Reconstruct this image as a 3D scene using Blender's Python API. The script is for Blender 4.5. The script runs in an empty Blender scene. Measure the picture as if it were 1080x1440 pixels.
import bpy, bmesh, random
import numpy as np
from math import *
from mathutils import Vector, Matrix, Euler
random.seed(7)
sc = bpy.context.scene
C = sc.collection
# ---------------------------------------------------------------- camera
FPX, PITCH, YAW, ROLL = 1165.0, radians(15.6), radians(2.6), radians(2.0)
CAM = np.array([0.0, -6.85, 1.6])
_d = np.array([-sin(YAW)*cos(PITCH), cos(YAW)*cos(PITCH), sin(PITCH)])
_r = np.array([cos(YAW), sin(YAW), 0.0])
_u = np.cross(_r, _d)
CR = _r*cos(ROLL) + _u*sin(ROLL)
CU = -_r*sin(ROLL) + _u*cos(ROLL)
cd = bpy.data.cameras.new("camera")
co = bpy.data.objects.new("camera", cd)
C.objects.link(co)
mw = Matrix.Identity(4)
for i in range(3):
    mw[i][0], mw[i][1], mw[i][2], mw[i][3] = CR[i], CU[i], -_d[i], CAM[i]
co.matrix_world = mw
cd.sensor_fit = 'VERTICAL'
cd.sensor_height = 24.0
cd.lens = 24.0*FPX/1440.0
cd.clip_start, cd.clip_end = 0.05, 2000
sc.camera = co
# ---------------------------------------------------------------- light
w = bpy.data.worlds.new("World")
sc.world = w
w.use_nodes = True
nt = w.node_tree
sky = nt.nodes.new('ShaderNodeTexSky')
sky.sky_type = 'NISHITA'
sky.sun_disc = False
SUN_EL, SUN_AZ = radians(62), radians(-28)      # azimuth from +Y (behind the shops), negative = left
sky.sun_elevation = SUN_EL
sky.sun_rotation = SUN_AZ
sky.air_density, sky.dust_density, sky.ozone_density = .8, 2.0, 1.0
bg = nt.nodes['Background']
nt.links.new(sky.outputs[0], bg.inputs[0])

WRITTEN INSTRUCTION
Reproduce all data above, unchanged.

EXPECTED ANSWER
Reconstruct this image as a 3D scene using Blender's Python API. The script is for Blender 4.5. The script runs in an empty Blender scene. Measure the picture as if it were 1080x1440 pixels.
import bpy, bmesh, random
import numpy as np
from math import *
from mathutils import Vector, Matrix, Euler
random.seed(7)
sc = bpy.context.scene
C = sc.collection
# ---------------------------------------------------------------- camera
FPX, PITCH, YAW, ROLL = 1165.0, radians(15.6), radians(2.6), radians(2.0)
CAM = np.array([0.0, -6.85, 1.6])
_d = np.array([-sin(YAW)*cos(PITCH), cos(YAW)*cos(PITCH), sin(PITCH)])
_r = np.array([cos(YAW), sin(YAW), 0.0])
_u = np.cross(_r, _d)
CR = _r*cos(ROLL) + _u*sin(ROLL)
CU = -_r*sin(ROLL) + _u*cos(ROLL)
cd = bpy.data.cameras.new("camera")
co = bpy.data.objects.new("camera", cd)
C.objects.link(co)
mw = Matrix.Identity(4)
for i in range(3):
    mw[i][0], mw[i][1], mw[i][2], mw[i][3] = CR[i], CU[i], -_d[i], CAM[i]
co.matrix_world = mw
cd.sensor_fit = 'VERTICAL'
cd.sensor_height = 24.0
cd.lens = 24.0*FPX/1440.0
cd.clip_start, cd.clip_end = 0.05, 2000
sc.camera = co
# ---------------------------------------------------------------- light
w = bpy.data.worlds.new("World")
sc.world = w
w.use_nodes = True
nt = w.node_tree
sky = nt.nodes.new('ShaderNodeTexSky')
sky.sky_type = 'NISHITA'
sky.sun_disc = False
SUN_EL, SUN_AZ = radians(62), radians(-28)      # azimuth from +Y (behind the shops), negative = left
sky.sun_elevation = SUN_EL
sky.sun_rotation = SUN_AZ
sky.air_density, sky.dust_density, sky.ozone_density = .8, 2.0, 1.0
bg = nt.nodes['Background']
nt.links.new(sky.outputs[0], bg.inputs[0])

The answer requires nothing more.